On the Supremacy of Faux Censorship
The censorship of two recent art exhibits in the United States points not only to widening threats against free speech, but also to a deep crisis and malaise within the art world.
As reported on May 3, 2006 on “Democracy Now,” a current affairs news show on leftwing Pacifica Radio, Brandeis University in Massachusetts closed an exhibit of Palestinian art:
“In Boston, a free speech controversy has erupted at Brandeis University over the removal of an exhibition featuring the paintings of Palestinian youths. The exhibit’s 17 paintings depicted the young artists’ perspectives on life under Israeli military occupation. But just four days into a two-week run, the exhibit was removed by Brandeis officials after several complaints from students. A university spokesperson said the school would consider re-mounting the paintings if they were to appear alongside paintings showing an Israeli perspective. The exhibition was curated by an Israeli Jewish student who said she wanted to showcase a Palestinian perspective on campus.”
Lior Halperin is a 27-year old veteran of the Israeli Defense Force, and her censored Voices from Palestine exhibit was a final project for a class called, “The Arts of Building Peace.” The works in the show were created by Palestinian youths, and those paintings depicted the painful realities of life under military occupation. The most controversial artworks on display depicted a boy with an amputated leg, a dove perched on barbed wire, and a bulldozer threatening a girl lying in a pool of blood. On May 4th, some 100 people, many of them students at Brandeis, staged a protest against the closing of the exhibit – despite this, the censorship at Brandeis has received little attention from the art world blogoshere.
Contrast this lack of interest to the explosion of outrage over the censorship of an exhibition mounted by Brooklyn College art students.
The Brooklyn Parks Commission closed an exhibit in a city-owned building after complaints from the public regarding the show’s content. Several blogs have taken up the censorship of the graduate students at Brooklyn College as a cause celeb, the New York Times wrote a major article on the suppression of the exhibit, and the students themselves have set up a web log to present their case to the world.
Some of the works on display at the War Memorial Building contained sexually explicit images, like the minimalist but confrontational watercolors of Carl Ferrero depicting graphic gay sexuality, and the sculptures of penises by Augusto Marin. Performance artist Marni Kotak recreated an elementary school classroom – replete with a live rat in a glass enclosure. According to the New York Times, the show also “included a video with sexual overtones in which women are dressed as nuns.” The War Memorial Building comes under the jurisdiction of the Brooklyn Parks Commission, which ordered the closing of the show because it was in violation of an agreement the parks commission has with the college that “all exhibits remain family friendly.”

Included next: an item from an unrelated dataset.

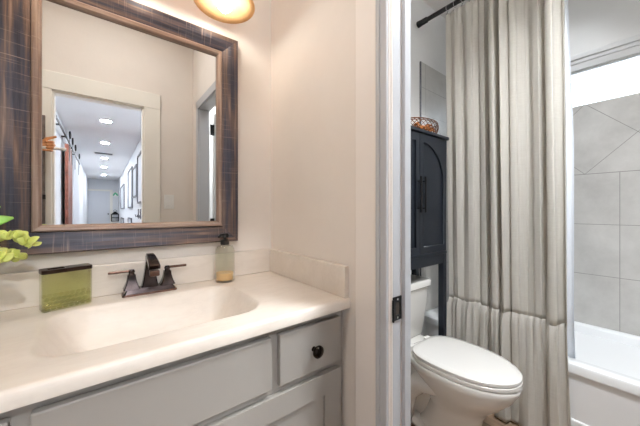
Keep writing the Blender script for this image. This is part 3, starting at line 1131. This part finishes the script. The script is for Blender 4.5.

Obviously, artists have the perfect right to create and exhibit whatever they please, but examine Carl Ferrero’s watercolors and then tell me they should be openly displayed in a public place where children can see them. The college issued a statement that it supports the student’s artistic freedoms and that the show would be moved to a campus location.
The controversy at Brooklyn Art College would really be nothing more than a tempest in a teapot if it were not for the fact that it represents what is being taught in art schools today. As one protesting student quoted by the New York Times put it, “There’s no better way to bequeath street cred to a bunch of people who are about to enter the art world than to deem their work officially avant-garde by saying it’s too risqué for the public.” I’d like to add stupid, pointless and ugly to that list of qualifications.
I’m no stranger to controversy, and I enthusiastically back artists who defy the status quo, but there IS a difference between those proclaimed to be “officially avant-garde” and an authentic avant-garde. The entire raison d’etre of an avant-garde is to attack and overthrow the establishment – but nowadays the “shock jocks” of the art world who have abandoned formal drawing and painting in favor of the conceptual ARE the establishment.
When the pattern set by elite institutions offers nothing but a race to the bottom of mediocrity, what then is the future of art? In today’s art schools you can earn a degree by pursuing the latest controversial gimmick, guaranteeing entry into the art world… that’s a system that needs toppling.